The quality of a product is not like wine. It is not improving with the years by simply letting it be. On the contrary, it needs constant maintenance, even just for keeping it at the same level as it was before.

Changes to its surrounding environment or ecosystem, whether it is browsers, operating systems, consumer devices, HW, formats, security threats or anything else, create the reality that there is no such thing as 'last-forever product'.

In a broader perspective, the cost of maintenance throughout the product's life-cycle is usually higher than the cost of the one-time, first product development itself.

In my past I was part of a QA team, doing my fair share of testing, which never actually stopped even while managing product design and delivery. Along the years I realized that good QA managers exist but hard to find, especially compared to other managers in tangent domains (SW development for example).

I've also learned that when it comes to testing and owning the quality of the product, the secret-sauce is in the people doing the work and not with the method it is done. Methodology is important (and I will leave that discussion to real QA experts) but the psychology is the starting point in my mind.

There are some fundamentals that should be rooted in the tester (whoever she is, not just in the QA team), where as the methodology can help to perfect the outcome but not replace them.

QA is bold! It is the gate-keeper of the product. It is the last piece of the chain before the product meets the "real world" and real customers. There for, it is meant for someone that can speak up and speak loud. Even if the methodology provides the tester the stage to report the findings, to recommend or even decide, the boldness is to make sure the right decisions will be made and the statements will echo all over.

It is not at all about finding bugs, it is about finding the RIGHT bugs. Sometimes finding JUST bugs even harm the quality of the product because these non-important bugs will mask the important ones, and will focus everyone to the wrong place. There is no equality in quality!

What are the right bugs? The ones that users are most likely to face. Testers needs to learn, understand and adopt the users' way of thinking and operating, in order to succeed. The ability for one to look at the world from another's eyes, Empathy, is an important pillar of the greater product team and that is a fact in any testing methodology.

Quality is an on-going process and there are no short cuts. That is fundamental, not just for the testers to understand but for any participant in the product development cycle. Methodologies can provide guidance to to re-test, repeat, compare, but that something inside will provide the drive to reach that desired level of quality. Perseverance or even grit is the attribute to look for.

Quality is mostly a team effort, much more than other aspects of the product development process.
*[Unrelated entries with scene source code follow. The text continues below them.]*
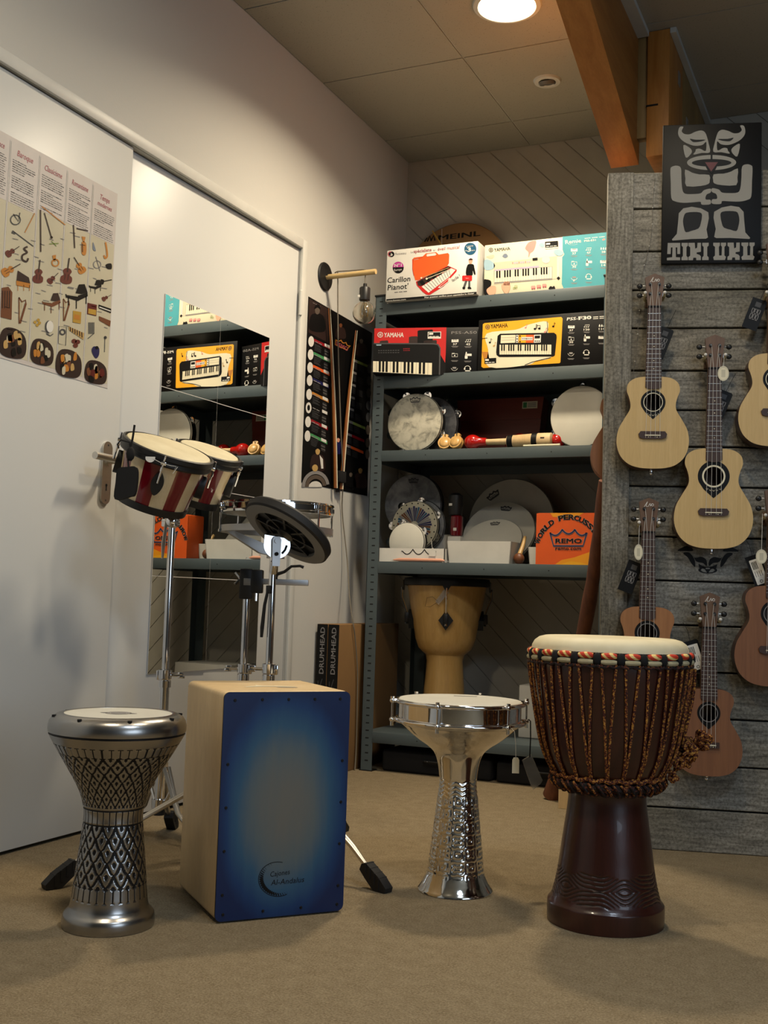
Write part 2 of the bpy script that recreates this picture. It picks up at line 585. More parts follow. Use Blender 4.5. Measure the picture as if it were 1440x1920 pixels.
class Ink:
    """flat print on a surface: shapes are given in the artwork's own units and mapped to the surface"""
    STEP = 0.00035

    def __init__(s, mb, T, mp=None, flip=False):
        s.flip = flip; s.mb = mb; s.T = T; s.mp = mp or (lambda x, y: (x, y))

    def _put(s, pts, fs, mat, lay):
        q = [(*s.mp(*p), lay * s.STEP) for p in pts]
        s.mb.add(q, fs, mat, s.T)

    def poly(s, pts, mat, lay=1, holes=()):
        loops = [list(pts)] + [list(h) for h in holes]
        flat = [p for L in loops for p in L]
        s._put(flat, tessellate_polygon([[Vector((p[0], p[1], 0)) for p in L] for L in loops]), mat, lay)

    def blob(s, pts, mat, lay=1, holes=(), n=6):
        s.poly(crom(pts, n), mat, lay, [crom(h, n) for h in holes])

    def rect(s, x0, y0, x1, y1, mat, lay=1):
        s._put([(x0, y0), (x1, y0), (x1, y1), (x0, y1)], [(0, 1, 2, 3)], mat, lay)

    def rrect(s, x0, y0, x1, y1, r, mat, lay=1):
        if x0 > x1: x0, x1 = x1, x0
        if y0 > y1: y0, y1 = y1, y0
        p = []
        for cx, cy, a0 in ((x1 - r, y1 - r, 0), (x0 + r, y1 - r, 90), (x0 + r, y0 + r, 180), (x1 - r, y0 + r, 270)):
            for k in range(5):
                a = radians(a0 + k * 22.5)
                p.append((cx + r * cos(a), cy + r * sin(a)))
        s.poly(p, mat, lay)

    def disc(s, cx, cy, rx, mat, lay=1, ry=None, n=24):
        ry = rx if ry is None else ry
        s._put([(cx + rx * cos(2 * pi * k / n), cy + ry * sin(2 * pi * k / n)) for k in range(n)], [tuple(range(n))], mat, lay)

    def ring(s, cx, cy, r0, r1, mat, lay=1, n=32, a0=0, a1=360, ratio=1.0):
        p = []; f = []
        for k in range(n + 1):
            a = radians(a0 + (a1 - a0) * k / n)
            p += [(cx + r0 * cos(a), cy + r0 * ratio * sin(a)), (cx + r1 * cos(a), cy + r1 * ratio * sin(a))]
        for k in range(n):
            f.append((2 * k, 2 * k + 1, 2 * k + 3, 2 * k + 2))
        s._put(p, f, mat, lay)

    def line(s, pts, w, mat, lay=1, closed=False):
        n = len(pts); L = []; 
        for i in range(n):
            a = pts[(i - 1) % n] if (closed or i > 0) else pts[i]
            b = pts[(i + 1) % n] if (closed or i < n - 1) else pts[i]
            d = (b[0] - a[0], b[1] - a[1]); k = hypot(*d) or 1
            nx, ny = -d[1] / k * w / 2, d[0] / k * w / 2
            L += [(pts[i][0] + nx, pts[i][1] + ny), (pts[i][0] - nx, pts[i][1] - ny)]
        m = n if closed else n - 1
        s._put(L, [(2 * i, 2 * i + 1, 2 * ((i + 1) % n) + 1, 2 * ((i + 1) % n)) for i in range(m)], mat, lay)

    def text(s, body, p0, p1, h, mat, lay=2, bold=0.0, shear=0.0, space=1.0, up=None):
        """baseline from p0 to p1 (artwork units), capital height h"""
        vs_, fs, xa, xb = text_shape(body, 0.0, shear, space)
        dx, dy = p1[0] - p0[0], p1[1] - p0[1]
        L = hypot(dx, dy) or 1
        ux, uy = up if up else ((dy / L, -dx / L) if s.flip else (-dy / L, dx / L))
        k = 1.0 / max(1e-6, xb - xa)
        b = bold * 0.8
        for i, (ox, oy) in enumerate(((0, 0),) if not b else ((-b, -b * .6), (b, -b * .6), (-b, b * .6), (b, b * .6))):     # heavier strokes: the letters overprinted a hair apart
            s._put([(p0[0] + dx * (x + ox - xa) * k + ux * h * (y + oy) / 0.72, p0[1] + dy * (x + ox - xa) * k + uy * h * (y + oy) / 0.72) for x, y in vs_], fs, mat, lay + .2 * i)

    def dashes(s, p0, p1, h, mat, lay=2, n=3):
        """a line of print too small to read"""
        for q in range(n):
            a, b = (q + .06) / n, (q + .86) / n
            s.line([(p0[0] + (p1[0] - p0[0]) * u, p0[1] + (p1[1] - p0[1]) * u) for u in (a, b)], h * .6, mat, lay)

    def crown(s, cx, cy, w, mat, lay=2, lw=None, up=None, word=None, wmat=None, dx=(1, 0)):
        """scalloped crown outline with the word inside; up=-1 for artwork whose y runs down"""
        lw = lw or w * 0.035
        up = up or (-1 if s.flip else 1)
        h = w * 0.42
        P = []
        top = [(-0.5, 0.32), (-0.17, 0.5), (0.17, 0.5), (0.5, 0.32)]
        for (x0, y0), (x1, y1) in zip(top[:-1], top[1:]):
            for k in range(9):
                u = k / 8
                P.append((x0 + (x1 - x0) * u, y0 + (y1 - y0) * u - 0.42 * (1 - (2 * u - 1) ** 2) * 0.62))
        P += [(0.40, -0.5), (-0.40, -0.5)]
        c, sn = dx
        tr = lambda x, y: (cx + w * x * c - up * h * y * sn, cy + w * x * sn + up * h * y * c)
        s.line([tr(*p) for p in P], lw, mat, lay, closed=True)
        if word:
            s.text(word, tr(-0.32, -0.36), tr(0.32, -0.36), h * 0.36, wmat or mat, lay, bold=0.02, up=(-up * sn, up * c))


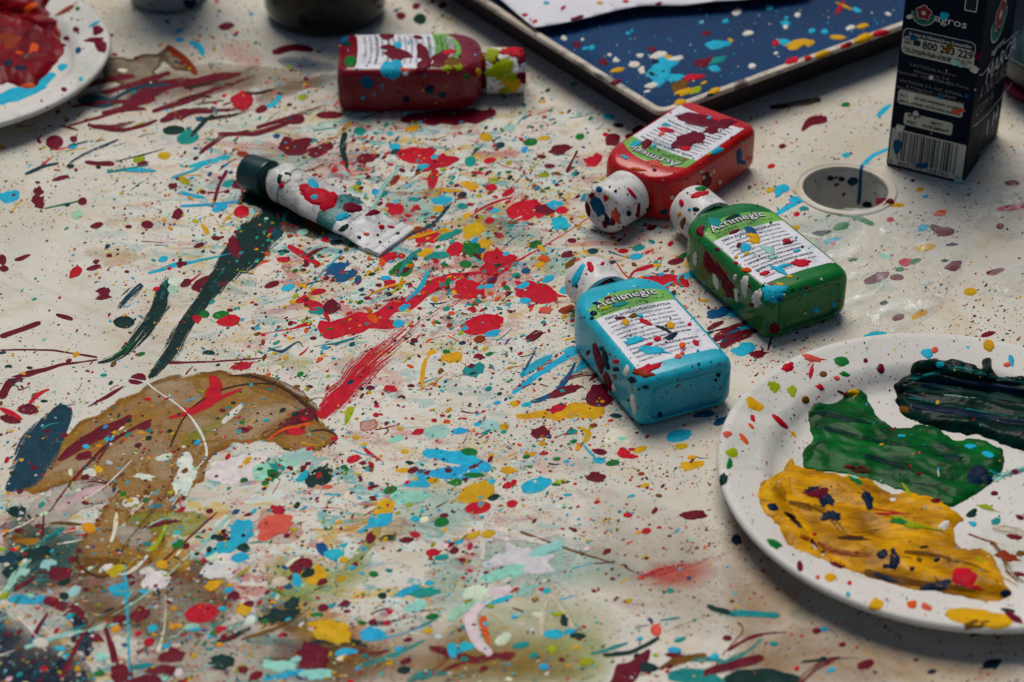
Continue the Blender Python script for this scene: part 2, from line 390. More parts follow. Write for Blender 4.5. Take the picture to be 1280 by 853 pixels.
# ---- traced splashes on the table
def parse_pts(t): return [tuple(float(q) for q in p.split(',')) for p in t.split()]
NP = [0]
LABELS = {'r': 'bright red', 'R': 'dark crimson', 'g': 'green', 'G': 'dark green', 't': 'teal', 'b': 'sky blue', 'B': 'deep blue', 'y': 'mustard yellow', 'l': 'lime',
          'w': 'white', 'm': 'pale mint', 'o': 'orange', 'p': 'pink', 'k': 'brown', 'n': 'navy', 'q': 'dark brown', 'T': 'dark teal', 'e': 'rust', 'a': 'cream', 's': 'golden brown', 'K': 'black', 'c': 'cream'}
SMALL = MB()      # everything beyond the hundred largest marks
WASH = [ "T .8 .85 22|0,690 40,660 90,655 120,690 90,730 40,745 0,740", "G .7 .85 20|10,640 60,650 90,700 50,740 10,720", "k .8 .7 26|100,700 170,690 260,700 300,760 230,800 120,790 90,750", "R .6 .8 20|130,120 190,104 270,96 330,100 300,118 200,132 150,138", "k .6 .7 20|190,92 250,80 330,84 400,96 390,112 300,112 220,108", "R .6 .85 22|350,790 430,780 450,820 400,853 340,840", "n .6 .85 22|400,800 480,810 470,853 380,860", "w .7 .7 26|590,690 640,668 700,672 720,700 670,728 620,726",  # col alpha soft edge | polygon
 "k .85 0 34|128,75 165,70 195,68 210,60 232,74 240,88 222,92 205,78 196,92 200,106 165,112 135,100",
 "s .92 0 40|100,528 150,500 200,475 262,464 330,470 385,498 402,525 422,545 408,560 380,570 330,556 270,566 255,600 215,640 200,700 150,718 95,722 88,690 120,650 128,618 80,606 45,620 10,600 40,566",
 "k .45 0 14|300,470 345,472 385,495 398,520 390,532 360,505 320,492",
 "l .75 .3 30|162,642 200,636 250,640 262,652 240,668 215,672 180,668 160,655",
 "y .7 .2 26|186,672 215,668 236,680 240,708 228,715 205,712 190,700",
 "p .75 .5 26|322,642 345,636 366,650 380,668 352,682 330,676",
 "l .85 .9 30|330,700 372,690 420,700 470,690 440,745 380,765 338,752",
 "y .8 .9 40|330,742 370,738 420,758 455,780 450,802 400,815 350,800 322,775",
 "G .8 .9 26|318,745 352,748 385,762 392,780 366,800 340,786 322,770",
 "l .75 .3 14|444,690 462,665 478,652 468,680 452,700 430,712",
 "m .6 .9 40|595,690 640,668 720,672 790,700 800,730 740,745 660,740 600,725",
 "l .4 .9 40|560,780 640,740 760,750 760,853 640,870 520,860",
 "k .28 .9 60|740,610 860,640 940,690 980,760 940,800 840,790 760,750 720,690",
 "p .5 .9 26|790,722 830,700 880,702 900,712 872,738 826,742",
 "p .55 .9 16|800,718 830,708 865,706 905,692 880,716 850,736 820,728",
 "p .35 .9 20|750,742 790,750 840,752 870,738 830,760 780,762",
 "l .35 .9 30|640,800 740,790 760,853 640,860", "k .3 .9 40|960,790 1040,780 1120,840 1080,870 930,870 900,830",
 "t .45 .9 10|985,762 1010,755 1022,768 1005,780 988,776",
 "T .8 .8 16|98,122 125,112 150,122 146,136 115,138", "B .8 .6 10|348,76 368,70 400,76 418,84 400,92 370,90",
 "k .6 .6 12|318,118 360,104 415,92 414,104 370,118 330,132", "q .8 .6 14|165,106 200,98 222,104 200,118 160,130",
 "m .45 .9 14|400,100 430,96 440,110 410,116", "m .5 .7 14|670,310 700,318 712,338 690,345 668,330", "m .5 .7 16|645,285 672,288 680,304 650,304",
 "t .3 .8 20|975,280 1040,262 1080,285 1040,320 990,330", "m .5 .6 10|1080,352 1112,350 1118,362 1092,366",
 "n 1. .7 26|-40,745 0,762 40,785 80,806 112,835 120,900 -40,900","n .97 .9 34|-20,775 12,788 40,805 62,815 84,838 92,880 -20,880", "n .5 .9 20|50,795 90,812 120,845 110,870 60,870",
 "k .35 .9 50|0,640 60,620 120,700 150,780 110,840 40,800 0,760", "t .35 .9 26|0,690 60,650 110,680 90,730 30,745 0,740",
 "k .4 .9 50|180,780 280,760 420,790 620,800 700,853 200,870", "K .25 .9 30|190,790 250,780 260,800 200,815",
 "p .35 .8 18|270,60 300,48 330,70 320,92 290,80", "m .45 .9 20|205,225 250,218 262,240 225,250", "n .97 .8 24|320,232 360,236 410,256 432,290 400,300 350,290 322,262",  # navy patch beneath the tube is its shadow laid on as colour
 "k .7 .6 12|372,270 400,266 410,282 395,300 378,290", "y .4 .8 16|105,312 160,308 172,326 130,332", "l .35 .7 12|380,470 392,448 370,445 345,440 330,446",
 "o .45 0 12|450,531 456,525 470,525 475,532 468,538 454,538", "l .6 .5 16|225,548 262,530 285,515 290,524 262,545 238,560", "t .4 .8 24|600,250 640,262 660,300 620,310 590,280", "y .4 .8 20|560,270 610,260 640,290 600,320 560,300", "m .5 .8 30|480,240 540,225 590,250 540,280 490,270", "y .4 .8 20|440,640 500,640 520,670 470,690 430,670", "m .5 .8 30|500,610 560,600 600,640 560,680 500,660", "p .35 .8 24|380,200 430,180 470,190 450,230 400,225", "t .35 .8 24|300,190 350,180 400,200 370,225 310,215", "s .5 .9 50|420,790 560,770 700,800 720,860 400,860", "s .45 .9 40|940,560 990,700 1100,790 1280,830 1280,860 960,860 900,700", "m .5 .8 26|560,690 600,720 590,760 540,770 530,720", "a .95 .1 12|34,640 60,612 120,598 150,610 130,628 100,640 70,655 40,660",
 "a .9 .2 10|148,656 186,662 190,676 165,684 146,674", "K .3 .9 20|930,330 960,390 900,400 880,360"]
WPARTS = []
for k, t in enumerate(WASH):
    h, pl = t.split('|'); c0, a, so, ed = h.split()
    mb = MB(); kz = k
    patch(mb, parse_pts(pl), COL[c0], step=4, a=float(a), soft=float(so), edge_px=float(ed), seed=k * 1.7, rag=2.5,
          hfun=lambda d, x, y, kz=kz: (.00002 + kz * 1.3e-6) + min(d, 6) * 2e-6)
    o = mb.build('stain_and_shade', M_WASH, table)
    o['label'] = 'watery ' + LABELS[c0] + ' stain or painted shade'
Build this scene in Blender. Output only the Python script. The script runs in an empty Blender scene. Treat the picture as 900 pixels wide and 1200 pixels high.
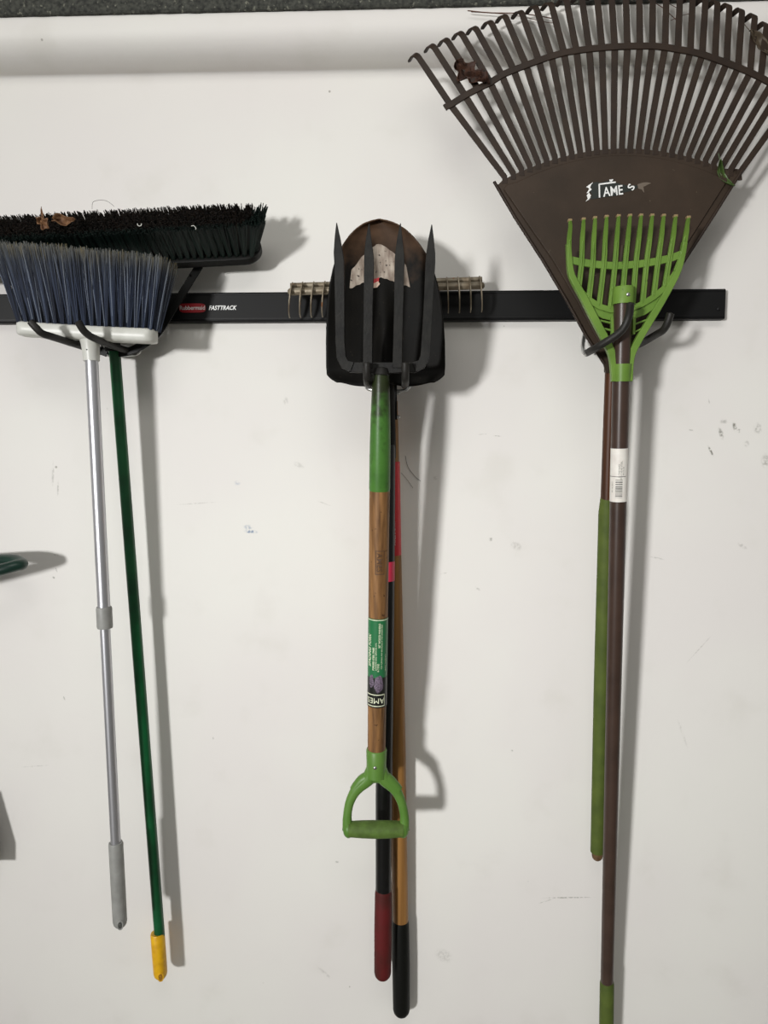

It is not a task or a burden on a single person's shoulders or even a specific group. This accountability for quality is a state-of-mind that all participants should have.

And now something forward-looking to the future. One of the great challenges of testing is scalability - the way to get in the users' heads, take that understanding of them, translate it to testing procedures and perform them across the board to cover all options and possibilities. It has grave importance since 'quality' is one-third of the "holy" triangle - scope-time-quality.

Trying to reach this manually, is sometimes impossible, there for automation or other forms of technology are usually harnessed. No one can fully own the process and you need both man and machine to have full control. That balance, between man and machine, is challenging by itself.

Machine-learning and AI great technological progress achieved in recent years, I believe a major leap in testing and that man-machine balance for scalability, is soon to be expected. With that, like in so many other domains, we will focus on thinking, guiding or sensing and letting the machine do the rest.